[ENet-discuss] Timeout after force disconnected
Lee Salzman
lsalzman at telerama.com
Mon Mar 29 12:41:02 PST 2004
ENet uses a progressive timeout scheme. Initially, it gives all packets
a window of (RTT + variance) to reply with an acknowledgement.
Should no acknowledgement be delivered during this period, it will
double this time window and resend the packet. If the window exceeds
ENET_PEER_TIMEOUT_LIMIT*RTT it will finally disconnect.
Thus, the ultimate time to notice a forced disconnection is:
the sum, for N = 0 and up, of N*(RTT + variance), such that N*(RTT +
variance) < ENET_PEER_TIMEOUT_LIMIT*RTT
So you can change this behavior in two ways:
1) modify ENET_PEER_TIMEOUT_LIMIT to be much lower than it is, which may
or not cause problems if the RTT of a connection is really low
2) in enet_protocol_send_reliable_outgoing_commands, modify the timeout
limit to just be a constant value, instead of multiplied by the RTT
Now, the exact disconnect timeout behavior I have felt has always been a
little inane, and I'd like to change it to some other behavior just as a
matter of course but I would like some concensus on one of two options I
see most profitable:
Firstly, the cumulative amount of time spent waiting for an
acknowledgement would be maintained, rather than just the current
acknowledgement window.
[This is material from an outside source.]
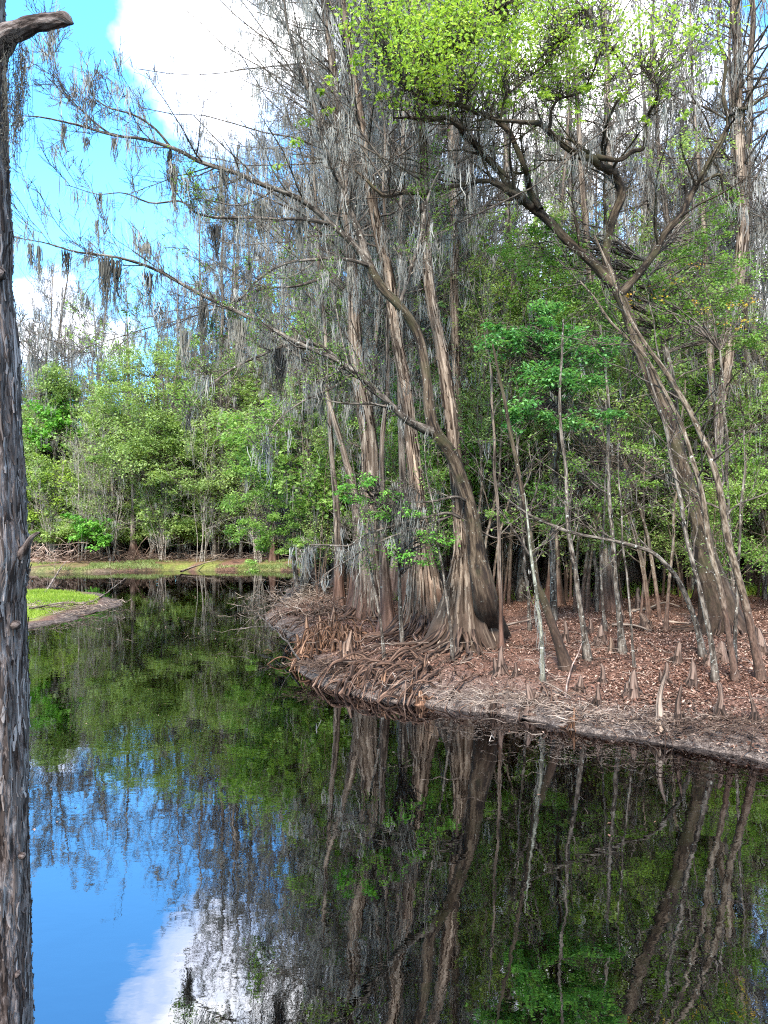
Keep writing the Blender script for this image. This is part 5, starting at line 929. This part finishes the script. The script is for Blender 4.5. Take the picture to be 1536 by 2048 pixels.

Then...
1) compare this cumulative time to a fixed constant, regardless of RTT
2) compare this cumulative time to ENET_PEER_TIMEOUT_LIMIT*RTT
Any opinions on which might behave better?
Lee
On Mon, Mar 29, 2004 at 10:04:08PM +0200, Marcin Zaj?czkowski wrote:
> Hi,
>
> I have another problem, little releated with previous one.
> After client had force disconnected (e.g. by CTRL-C) server didn't
> notice it for about 75 seconds. It blocks slots what is critical with
> fast clients rotation.
> I tried to send control packets to client (1 per 5 seconds) to faster
> get timeout, but I didn't help.
> Is there any way to reach info about it faster?